## Exercise objective
Reproduce the material below line by line, beginning with its first line and ending with the line that contains "cm, _t = PROTO['bright2'];"; leave out pictures.
-=-=-=-=-
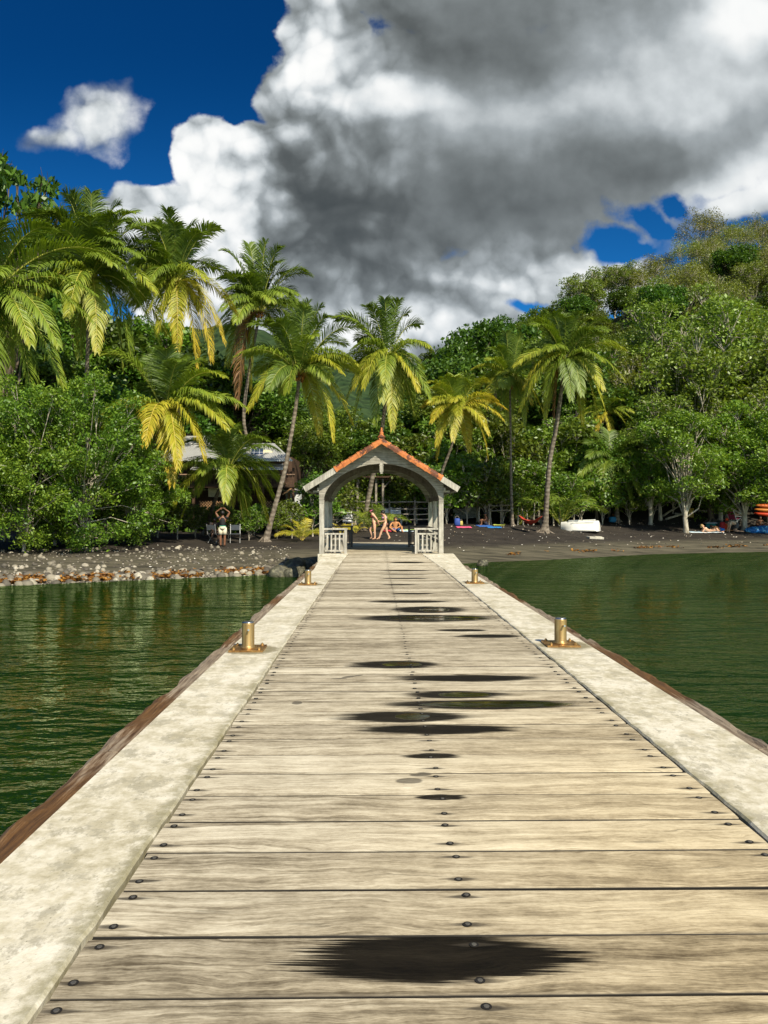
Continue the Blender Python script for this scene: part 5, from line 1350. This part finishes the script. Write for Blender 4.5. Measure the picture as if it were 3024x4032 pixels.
# trunk with spread roots that carries the bright tree
p = gp(2800, 2070); tr_ = thing('fig_tree', 'old gnarled tree trunk with spreading roots behind the cool box', 'tree', p)
b = MB(); rr = random.Random(2)
for j in range(6): b.tube([(rr.uniform(-.2,.2), rr.uniform(-.15,.15), .1), (rr.uniform(-.2,.2), rr.uniform(-.15,.15), 1.4), (rr.uniform(-.5,.5), rr.uniform(-.2,.2), 3.6)], [.20,.15,.11], 7)
b.build('trunk', B_BROWN, tr_, True)
for j in range(8):
    a = j*.8; b = MB(); b.tube([(math.cos(a)*.15, math.sin(a)*.15, .5), (math.cos(a)*.6, math.sin(a)*.5, .15), (math.cos(a)*1.2, math.sin(a)*1.0, -.08)], [.10,.08,.03], 6); b.build('root', B_BROWN, tr_, True)
cm, _t = PROTO['bright2']; o = link('crown', cm, tr_, (0, 0, -1.0)); o.scale = (.75,.75,.85)

# far mast on the mountain
p = at(1371, 1415, 430); b = MB(); b.bar((0,0,-6),(0,0,2.6),.8,.8); b.bar((-1.5,0,-1.2),(1.5,0,-1.2),.6,.6); b.box((0,0,.2),(1.7,1.2,1.3)); b.box((2.6,0,-1.6),(2.4,1.4,1.0))
tag(b.build('mast', simple('mast_grey', (.30,.24,.22), .7), None, loc=p), 'tiny mast on the far ridge between the two central palms', 'mast')

# ------------------------------------------------------------------ people
def person(label, loc, J, skin, rz=0, scale=1.0, female=False):
    root = thing('person', label, 'person', loc, rz); root.scale = (scale,)*3
    V = lambda k_: Vector(J[k_])
    vs = []; es = []; rad = []; idx = {}
    def nv(k_, p, r): idx[k_] = len(vs); vs.append(Vector(p)); rad.append(r); return idx[k_]
    def ed(a, b_): es.append((idx[a], idx[b_]))
    fw = .92 if female else 1
    nv('pel', V('pel'), .135); nv('waist', V('waist'), .105*fw); nv('chest', V('chest'), .13*fw); ed('pel','waist'); ed('waist','chest')
    nk = V('neck'); hd = V('head'); up = (hd - nk).normalized(); f_ = Vector(J['face']).normalized()
    nv('neck', nk, .058); ed('chest','neck'); nv('jaw', nk.lerp(hd, .55) + f_*.015, .066); ed('neck','jaw'); nv('skull', hd, .098); ed('jaw','skull'); nv('top', hd + up*.075, .072); ed('skull','top')
    nv('nose', hd + f_*.115 - up*.025, .014); ed('skull','nose')
    sid = f_.cross(up).normalized()
    for s_ in (-1, 1): nv(f'ear{s_}', hd + sid*s_*.098 - up*.01, .016); ed('skull', f'ear{s_}')
    for s_ in 'LR':
        nv('sh'+s_, V('sh'+s_), .066*fw); ed('chest','sh'+s_); nv('el'+s_, V('el'+s_), .045*fw); ed('sh'+s_,'el'+s_); nv('wr'+s_, V('wr'+s_), .030); ed('el'+s_,'wr'+s_)
        d = (V('wr'+s_)-V('el'+s_)).normalized(); sd = d.cross(Vector((.3,.9,.2))).normalized(); nn_ = d.cross(sd)
        pm = V('wr'+s_) + d*.06; nv('pm'+s_, pm, .030); ed('wr'+s_,'pm'+s_)
        for q in range(4):
            o_ = sd*((q-1.5)*.021); ln = (.062,.078,.074,.056)[q]
            nv(f'f{q}a{s_}', pm + o_ + d*(.035+ln*.4), .0095); ed('pm'+s_, f'f{q}a{s_}')
            nv(f'f{q}b{s_}', pm + o_*1.15 + d*(.035+ln) + nn_*.018, .0075); ed(f'f{q}a{s_}', f'f{q}b{s_}')
        nv('ta'+s_, pm - sd*.045 - d*.005, .012); ed('pm'+s_,'ta'+s_); nv('tb'+s_, pm - sd*.062 + d*.035, .009); ed('ta'+s_,'tb'+s_)
        nv('hip'+s_, V('hip'+s_), .098); ed('pel','hip'+s_)
        kn, an = V('kn'+s_), V('an'+s_)
        nv('th'+s_, V('hip'+s_).lerp(kn, .45), .085); ed('hip'+s_,'th'+s_); nv('kn'+s_, kn, .058); ed('th'+s_,'kn'+s_)
        nv('cf'+s_, kn.lerp(an, .35), .060); ed('kn'+s_,'cf'+s_); nv('an'+s_, an, .038); ed('cf'+s_,'an'+s_)
        to = V('to'+s_); nv('hl'+s_, an + (an-to).normalized()*.04 + Vector((0,0,-.02)), .034); ed('an'+s_,'hl'+s_); nv('bl'+s_, an.lerp(to, .65), .036); ed('an'+s_,'bl'+s_); nv('to'+s_, to, .024); ed('bl'+s_,'to'+s_)
    me = bpy.data.meshes.new('body_cage'); me.from_pydata(vs, es, []); me.update()
    o = bpy.data.objects.new('body', me); C.objects.link(o)
    o.modifiers.new('skin', 'SKIN'); 
    sv = me.skin_vertices[0].data
    for i, r in enumerate(rad): sv[i].radius = (r, r); sv[i].use_root = (i == 0)
    for k_, q in (('pel', (.125,.15)), ): pass
    ss = o.modifiers.new('sub', 'SUBSURF'); ss.levels = 2; ss.render_levels = 2
    bpy.context.view_layer.update()
    dg = bpy.context.evaluated_depsgraph_get(); m2 = bpy.data.meshes.new_from_object(o.evaluated_get(dg)); m2.materials.clear(); m2.materials.append(skin)
    m2.polygons.foreach_set('use_smooth', [True]*len(m2.polygons)); m2.name = 'body'
    o.modifiers.clear(); o.data = m2; o.parent = root
    return root, (lambda k_: Vector(J[k_])), up, f_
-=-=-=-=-
## Answer below
Continue the Blender Python script for this scene: part 5, from line 1350. This part finishes the script. Write for Blender 4.5. Measure the picture as if it were 3024x4032 pixels.
# trunk with spread roots that carries the bright tree
p = gp(2800, 2070); tr_ = thing('fig_tree', 'old gnarled tree trunk with spreading roots behind the cool box', 'tree', p)
b = MB(); rr = random.Random(2)
for j in range(6): b.tube([(rr.uniform(-.2,.2), rr.uniform(-.15,.15), .1), (rr.uniform(-.2,.2), rr.uniform(-.15,.15), 1.4), (rr.uniform(-.5,.5), rr.uniform(-.2,.2), 3.6)], [.20,.15,.11], 7)
b.build('trunk', B_BROWN, tr_, True)
for j in range(8):
    a = j*.8; b = MB(); b.tube([(math.cos(a)*.15, math.sin(a)*.15, .5), (math.cos(a)*.6, math.sin(a)*.5, .15), (math.cos(a)*1.2, math.sin(a)*1.0, -.08)], [.10,.08,.03], 6); b.build('root', B_BROWN, tr_, True)
cm, _t = PROTO['bright2']; o = link('crown', cm, tr_, (0, 0, -1.0)); o.scale = (.75,.75,.85)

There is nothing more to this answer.